A few Finnish conjugations labeled declensions in en-wikt
I'm referring this to you because I haven't done anything in Wiktionary for about 4 years and I'm not sure whether this needs fixing on the level of individual pages or elsewhere.
Examining some 800-900 of the verbs I consider to be of most pedagogical relevance, I came across 6 (not all in one kotus group) where the Conjugation section of the page is labeled Declension instead, which has some bearing on automated parsing.
Those are kaivata, karata, piristää, pitkästyttää, virnistää, and vääristää.
None of the category pages or verb pages I looked at have discussion pages. At some point in the past, I must have participated on some central discussion page for Finnish entries, but I can't recall or find where that would be. Where would I look to see all discussion about Finnish pages in en.wiktionary?
If we label them all "Inflection" then we won't have this problem anymore. I've already been using "Inflection" for a while now.
Ah, now I see additional variability. I was referring to the section heading from the source line with equal signs, but I think you may be referring to the generated first line of the inflection table. Only now I notice that some of those tables ( e.g. olla) say "Conjugation" and others (e.g. sanoa) say "Inflection", which I had taken to be universal.
FWIW, I was liking Conjugation as the section name and Inflection as the start of the table.

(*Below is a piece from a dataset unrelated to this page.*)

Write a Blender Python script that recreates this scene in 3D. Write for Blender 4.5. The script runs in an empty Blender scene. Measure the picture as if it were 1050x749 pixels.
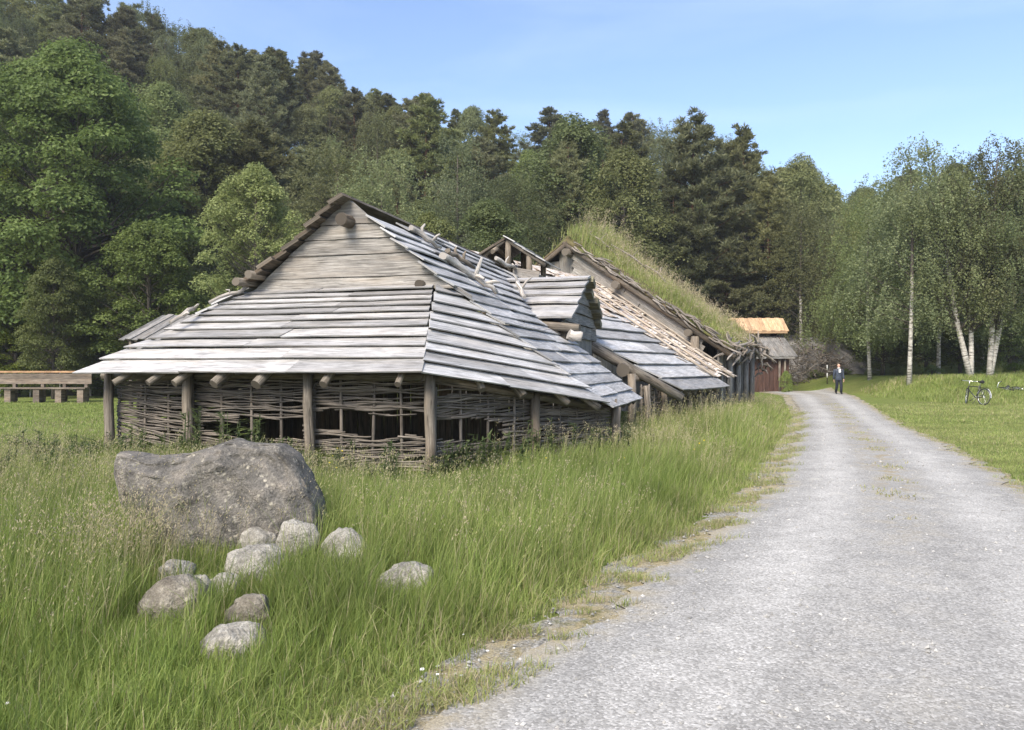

It's hard to shake establishment terminology (conujugation/declension) for the big picture, but "inflection" in the nuts-and-bolts table does make sense, plus it's a great marker in the text. Conversationally, I mostly stick to "inflection" because I'm mostly referring to the detailed process.
No I was talking about the actual section heading. For some languages such as Latin, we've been using this heading for a long time. So I've decided to use it exclusively now, for all languages.
I was actually thinking of removing "inflection of" from the table header. After all, it doesn't really add anything useful if the heading is already labelled inflection/conjugation/declension. It would also leave more room for the inflection type.